### Do this
Restrict the output to the lines below starting at the one that contains "dkt = [('top','top_dark')]" and ending at the one that contains "table(-.52,18.55,0,.1,'small brown folding", and restate them word for word, both ends included.

Scenes as source code
▼▼▼

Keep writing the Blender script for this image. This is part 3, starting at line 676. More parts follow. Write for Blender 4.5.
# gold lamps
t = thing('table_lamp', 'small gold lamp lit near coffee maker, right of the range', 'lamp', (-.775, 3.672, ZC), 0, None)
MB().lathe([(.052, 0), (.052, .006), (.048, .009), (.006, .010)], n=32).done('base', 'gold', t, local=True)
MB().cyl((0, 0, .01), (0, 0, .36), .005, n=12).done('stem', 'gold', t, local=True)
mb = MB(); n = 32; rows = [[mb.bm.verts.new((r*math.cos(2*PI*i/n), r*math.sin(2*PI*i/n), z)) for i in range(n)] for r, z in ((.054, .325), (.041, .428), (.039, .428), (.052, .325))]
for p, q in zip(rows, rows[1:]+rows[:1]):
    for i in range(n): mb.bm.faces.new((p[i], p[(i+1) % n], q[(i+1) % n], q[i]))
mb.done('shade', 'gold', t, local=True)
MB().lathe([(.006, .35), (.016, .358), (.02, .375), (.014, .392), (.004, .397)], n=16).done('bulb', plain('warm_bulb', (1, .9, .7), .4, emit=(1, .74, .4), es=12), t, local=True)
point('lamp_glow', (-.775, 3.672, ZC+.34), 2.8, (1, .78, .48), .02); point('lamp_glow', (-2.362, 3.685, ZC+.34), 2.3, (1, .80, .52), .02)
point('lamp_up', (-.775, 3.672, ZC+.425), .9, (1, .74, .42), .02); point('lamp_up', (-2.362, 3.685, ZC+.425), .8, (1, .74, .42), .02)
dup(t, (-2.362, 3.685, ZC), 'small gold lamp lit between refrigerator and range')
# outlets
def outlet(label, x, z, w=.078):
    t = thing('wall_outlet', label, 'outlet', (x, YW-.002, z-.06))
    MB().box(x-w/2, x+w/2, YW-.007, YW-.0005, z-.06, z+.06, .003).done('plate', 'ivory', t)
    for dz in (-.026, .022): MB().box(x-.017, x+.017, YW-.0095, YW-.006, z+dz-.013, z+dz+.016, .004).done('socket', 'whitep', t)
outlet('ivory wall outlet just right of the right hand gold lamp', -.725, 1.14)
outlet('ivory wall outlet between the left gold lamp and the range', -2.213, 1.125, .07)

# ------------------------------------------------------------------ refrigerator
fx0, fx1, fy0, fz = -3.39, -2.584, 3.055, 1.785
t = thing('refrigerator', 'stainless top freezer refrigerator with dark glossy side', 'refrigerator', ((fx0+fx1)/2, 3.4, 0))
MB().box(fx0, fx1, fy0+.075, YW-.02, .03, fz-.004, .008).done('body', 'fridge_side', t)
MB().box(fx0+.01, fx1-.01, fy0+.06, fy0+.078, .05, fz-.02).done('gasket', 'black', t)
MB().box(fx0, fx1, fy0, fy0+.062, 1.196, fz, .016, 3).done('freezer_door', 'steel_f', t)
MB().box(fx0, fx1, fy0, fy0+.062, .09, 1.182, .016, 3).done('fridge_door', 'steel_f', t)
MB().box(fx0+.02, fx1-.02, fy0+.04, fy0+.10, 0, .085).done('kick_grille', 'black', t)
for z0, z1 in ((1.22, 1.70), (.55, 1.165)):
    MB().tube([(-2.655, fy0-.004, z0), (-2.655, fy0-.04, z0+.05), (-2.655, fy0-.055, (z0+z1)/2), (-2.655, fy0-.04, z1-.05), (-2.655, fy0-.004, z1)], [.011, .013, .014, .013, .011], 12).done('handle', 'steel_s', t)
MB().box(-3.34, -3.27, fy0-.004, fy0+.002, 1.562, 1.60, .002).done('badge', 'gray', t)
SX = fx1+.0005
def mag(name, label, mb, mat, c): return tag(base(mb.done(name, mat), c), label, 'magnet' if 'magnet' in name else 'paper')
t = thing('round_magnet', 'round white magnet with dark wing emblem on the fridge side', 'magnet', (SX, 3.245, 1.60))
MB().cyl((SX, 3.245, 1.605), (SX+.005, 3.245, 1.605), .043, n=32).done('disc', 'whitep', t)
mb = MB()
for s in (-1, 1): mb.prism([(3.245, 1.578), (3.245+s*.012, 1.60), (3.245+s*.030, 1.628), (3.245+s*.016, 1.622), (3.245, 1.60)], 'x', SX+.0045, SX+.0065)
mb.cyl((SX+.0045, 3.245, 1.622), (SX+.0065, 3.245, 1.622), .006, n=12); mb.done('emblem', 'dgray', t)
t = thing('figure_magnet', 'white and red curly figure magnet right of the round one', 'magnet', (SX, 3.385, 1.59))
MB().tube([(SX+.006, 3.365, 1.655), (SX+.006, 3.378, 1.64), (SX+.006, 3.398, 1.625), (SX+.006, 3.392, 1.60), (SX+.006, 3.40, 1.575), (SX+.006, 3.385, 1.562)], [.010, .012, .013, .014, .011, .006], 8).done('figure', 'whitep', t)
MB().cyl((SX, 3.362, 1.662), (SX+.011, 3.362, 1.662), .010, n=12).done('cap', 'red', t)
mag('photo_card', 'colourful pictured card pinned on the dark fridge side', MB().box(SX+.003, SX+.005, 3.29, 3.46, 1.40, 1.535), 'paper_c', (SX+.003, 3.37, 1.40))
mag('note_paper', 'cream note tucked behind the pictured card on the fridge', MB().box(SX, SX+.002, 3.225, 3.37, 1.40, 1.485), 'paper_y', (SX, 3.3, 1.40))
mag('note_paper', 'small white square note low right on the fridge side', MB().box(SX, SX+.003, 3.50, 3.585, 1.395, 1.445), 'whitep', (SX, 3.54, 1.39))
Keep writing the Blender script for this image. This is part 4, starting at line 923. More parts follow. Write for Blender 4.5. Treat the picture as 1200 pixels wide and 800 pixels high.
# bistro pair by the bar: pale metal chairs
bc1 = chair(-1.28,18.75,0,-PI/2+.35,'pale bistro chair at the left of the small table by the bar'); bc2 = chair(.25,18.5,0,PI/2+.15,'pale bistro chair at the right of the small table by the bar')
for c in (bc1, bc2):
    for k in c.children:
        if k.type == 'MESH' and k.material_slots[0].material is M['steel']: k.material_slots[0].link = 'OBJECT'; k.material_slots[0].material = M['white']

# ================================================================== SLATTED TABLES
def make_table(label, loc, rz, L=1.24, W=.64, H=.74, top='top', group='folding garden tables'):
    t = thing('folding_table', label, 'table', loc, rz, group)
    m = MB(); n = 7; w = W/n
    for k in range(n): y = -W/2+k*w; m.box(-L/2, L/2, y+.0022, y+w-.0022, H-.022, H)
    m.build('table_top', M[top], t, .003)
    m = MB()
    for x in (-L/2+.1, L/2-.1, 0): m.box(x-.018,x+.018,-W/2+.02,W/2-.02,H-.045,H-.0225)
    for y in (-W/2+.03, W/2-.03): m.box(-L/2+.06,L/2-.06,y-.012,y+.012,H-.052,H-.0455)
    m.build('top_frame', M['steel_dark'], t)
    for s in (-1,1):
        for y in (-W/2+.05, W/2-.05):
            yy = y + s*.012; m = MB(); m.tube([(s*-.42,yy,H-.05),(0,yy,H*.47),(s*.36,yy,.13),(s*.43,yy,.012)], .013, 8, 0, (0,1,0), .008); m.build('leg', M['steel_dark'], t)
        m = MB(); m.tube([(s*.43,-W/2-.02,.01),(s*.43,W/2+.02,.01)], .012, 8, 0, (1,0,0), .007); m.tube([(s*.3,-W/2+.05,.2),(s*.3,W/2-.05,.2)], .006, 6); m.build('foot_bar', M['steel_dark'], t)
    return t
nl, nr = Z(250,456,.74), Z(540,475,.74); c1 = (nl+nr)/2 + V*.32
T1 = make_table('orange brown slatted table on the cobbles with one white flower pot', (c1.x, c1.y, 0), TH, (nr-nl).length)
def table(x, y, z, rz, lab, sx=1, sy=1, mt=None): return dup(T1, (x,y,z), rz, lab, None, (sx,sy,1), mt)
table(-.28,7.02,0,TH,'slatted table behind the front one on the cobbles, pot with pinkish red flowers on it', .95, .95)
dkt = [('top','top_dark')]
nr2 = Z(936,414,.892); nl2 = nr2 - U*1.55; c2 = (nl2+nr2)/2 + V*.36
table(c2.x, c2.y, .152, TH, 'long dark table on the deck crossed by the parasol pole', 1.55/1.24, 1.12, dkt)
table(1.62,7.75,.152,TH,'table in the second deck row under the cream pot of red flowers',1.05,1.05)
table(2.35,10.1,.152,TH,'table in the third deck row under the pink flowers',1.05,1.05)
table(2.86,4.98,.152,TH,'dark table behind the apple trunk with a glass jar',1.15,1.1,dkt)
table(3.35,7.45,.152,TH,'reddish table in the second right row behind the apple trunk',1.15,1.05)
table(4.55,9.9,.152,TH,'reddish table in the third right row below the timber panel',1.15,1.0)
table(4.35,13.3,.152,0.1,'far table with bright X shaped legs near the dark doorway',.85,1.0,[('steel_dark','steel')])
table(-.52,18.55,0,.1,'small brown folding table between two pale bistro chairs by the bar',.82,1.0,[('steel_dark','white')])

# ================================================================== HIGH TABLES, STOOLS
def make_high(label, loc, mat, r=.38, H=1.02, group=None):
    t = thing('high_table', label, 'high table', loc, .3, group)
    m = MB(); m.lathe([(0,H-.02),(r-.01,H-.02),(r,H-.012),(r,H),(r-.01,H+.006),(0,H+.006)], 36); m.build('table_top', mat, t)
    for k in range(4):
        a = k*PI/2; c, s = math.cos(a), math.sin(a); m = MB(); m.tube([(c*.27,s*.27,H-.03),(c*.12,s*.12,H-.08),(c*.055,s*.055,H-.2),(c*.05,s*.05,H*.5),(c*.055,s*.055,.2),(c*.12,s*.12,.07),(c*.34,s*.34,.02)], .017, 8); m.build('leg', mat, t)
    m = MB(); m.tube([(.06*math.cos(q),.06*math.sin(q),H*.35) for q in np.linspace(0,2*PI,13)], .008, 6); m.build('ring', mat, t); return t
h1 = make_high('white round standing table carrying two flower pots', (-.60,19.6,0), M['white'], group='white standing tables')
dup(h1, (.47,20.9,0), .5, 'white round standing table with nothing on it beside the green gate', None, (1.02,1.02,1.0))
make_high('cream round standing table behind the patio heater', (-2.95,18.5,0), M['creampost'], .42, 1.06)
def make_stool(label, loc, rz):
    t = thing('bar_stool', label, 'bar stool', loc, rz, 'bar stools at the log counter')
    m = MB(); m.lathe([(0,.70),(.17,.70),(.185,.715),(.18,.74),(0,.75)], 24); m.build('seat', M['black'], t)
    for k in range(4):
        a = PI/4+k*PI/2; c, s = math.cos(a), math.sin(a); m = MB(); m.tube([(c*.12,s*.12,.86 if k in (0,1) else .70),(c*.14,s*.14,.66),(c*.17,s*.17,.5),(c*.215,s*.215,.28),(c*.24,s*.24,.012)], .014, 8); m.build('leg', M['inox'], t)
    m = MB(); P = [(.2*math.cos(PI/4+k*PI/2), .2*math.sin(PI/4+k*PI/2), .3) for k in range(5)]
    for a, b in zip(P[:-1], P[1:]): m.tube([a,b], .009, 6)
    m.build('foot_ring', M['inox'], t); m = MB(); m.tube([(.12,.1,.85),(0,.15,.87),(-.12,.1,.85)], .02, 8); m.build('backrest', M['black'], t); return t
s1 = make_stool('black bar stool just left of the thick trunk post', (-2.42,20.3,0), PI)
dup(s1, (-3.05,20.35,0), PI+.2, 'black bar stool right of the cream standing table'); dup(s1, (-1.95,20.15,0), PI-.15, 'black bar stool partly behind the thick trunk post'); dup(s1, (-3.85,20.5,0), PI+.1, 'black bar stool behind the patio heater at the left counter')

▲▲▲

### Exercise solution
dkt = [('top','top_dark')]
nr2 = Z(936,414,.892); nl2 = nr2 - U*1.55; c2 = (nl2+nr2)/2 + V*.36
table(c2.x, c2.y, .152, TH, 'long dark table on the deck crossed by the parasol pole', 1.55/1.24, 1.12, dkt)
table(1.62,7.75,.152,TH,'table in the second deck row under the cream pot of red flowers',1.05,1.05)
table(2.35,10.1,.152,TH,'table in the third deck row under the pink flowers',1.05,1.05)
table(2.86,4.98,.152,TH,'dark table behind the apple trunk with a glass jar',1.15,1.1,dkt)
table(3.35,7.45,.152,TH,'reddish table in the second right row behind the apple trunk',1.15,1.05)
table(4.55,9.9,.152,TH,'reddish table in the third right row below the timber panel',1.15,1.0)
table(4.35,13.3,.152,0.1,'far table with bright X shaped legs near the dark doorway',.85,1.0,[('steel_dark','steel')])
table(-.52,18.55,0,.1,'small brown folding table between two pale bistro chairs by the bar',.82,1.0,[('steel_dark','white')])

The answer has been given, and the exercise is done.